The Eye: An Insider’s Memoir of Masterpieces, Money, and the Magnetism of Art by Philippe Costamagna
My rating: 2 of 5 stars
Definitely for art history geeks only.
Philippe Costamagna was raised in a cultured household, steeped in art from childhood. It is his passion, his “bliss,” and he follows that road – lucky Philippe. This is the most enjoyable part of his memoir: he wades into the art history profession, finding mentors and projects that lead him through hallowed halls of collections and museums across Europe: studying, looking, examining, analyzing, grouping, categorizing, and – above all – seeing. (An education I dreamed of as a callow youth…) He comes to champion the supremacy of the “Eye”: the connoisseur who can identify and authenticate a painting’s creator simply by what he sees as he stands before it. He is not exactly dismissive of modern techniques like x-rays and spectrography, but feels they serve only to support what the Eye sees; similarly, though he has paid his dues in archives tracing dusty receipts and logs to document an object’s life from creation through sales, storage, and ownership, that too is always subservient to the Eye’s conclusion. I suspect he would subscribe to Malcolm Gladwell’s “Blink” theory: a snap judgement produced in a moment without conscious thought, but actually based on years of learning that coalesce to cry “Bronzino!” based on how a toenail is painted. Costamagna explicitly counts himself among the Eyes, and given the stature of those who have worked with him, he must be pretty damn good. But… there are many examples of those Eyes who have been outrageously wrong, often for pecuniary reasons. He is rather protective of the legendary art historian Bernard Berenson, whose Eye has since been undermined by his eager grasp of the dollars waved by ambitious collectors frantic for his seal of approval. Modris Ekstein’s fascinating Solar Dance: Genius, Forgery and the Crisis of Truth in the Modern Age is a terrific tale of Eyes battling it out in a courtroom, and making fools of themselves.
It’s all a bit too much ego, confidence tipping into arrogance.
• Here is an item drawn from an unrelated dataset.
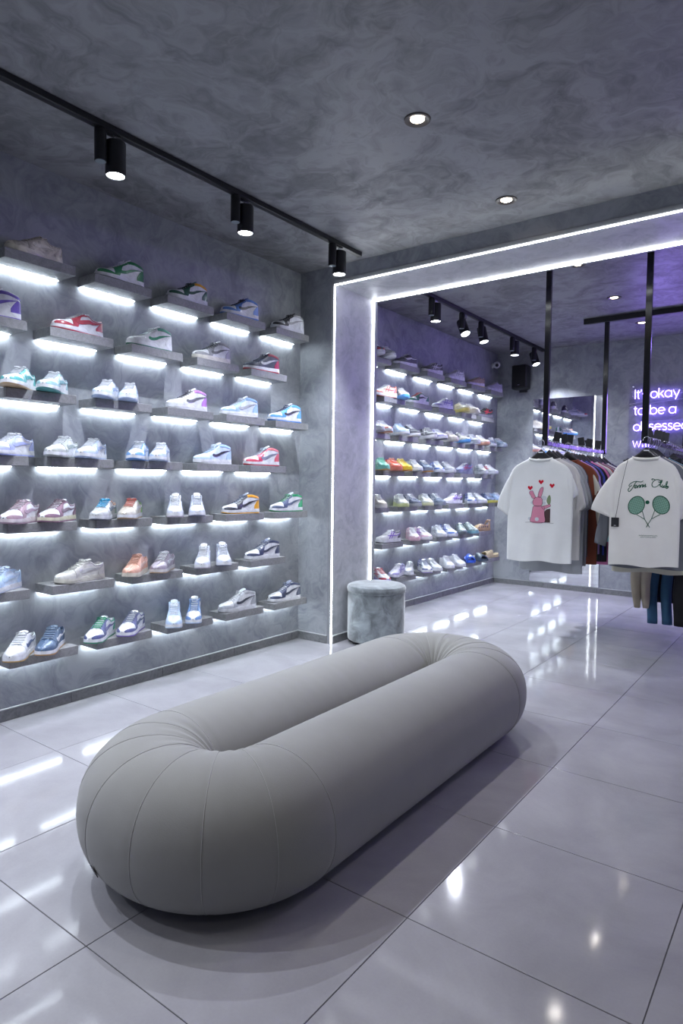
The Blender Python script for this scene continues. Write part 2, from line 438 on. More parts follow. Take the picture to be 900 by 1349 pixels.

My usual complaint about the lack of illustrations applies here: almost the only picture in a book about looking at paintings is a poor black and white photo of the Bronzino Crucifixion – this from a man who refuses to authenticate any picture from a photograph. Fire up the iPad, reader, so you can see what he’s talking about. The lengthy section on historical Eyes tried my patience. If I ever find myself in Corsica, I would absolutely visit the museum in Ajaccio that Costamagna currently directs. But this sort-of memoir doesn’t quite fill the plate, and you have to be pretty hungry to sit down to it.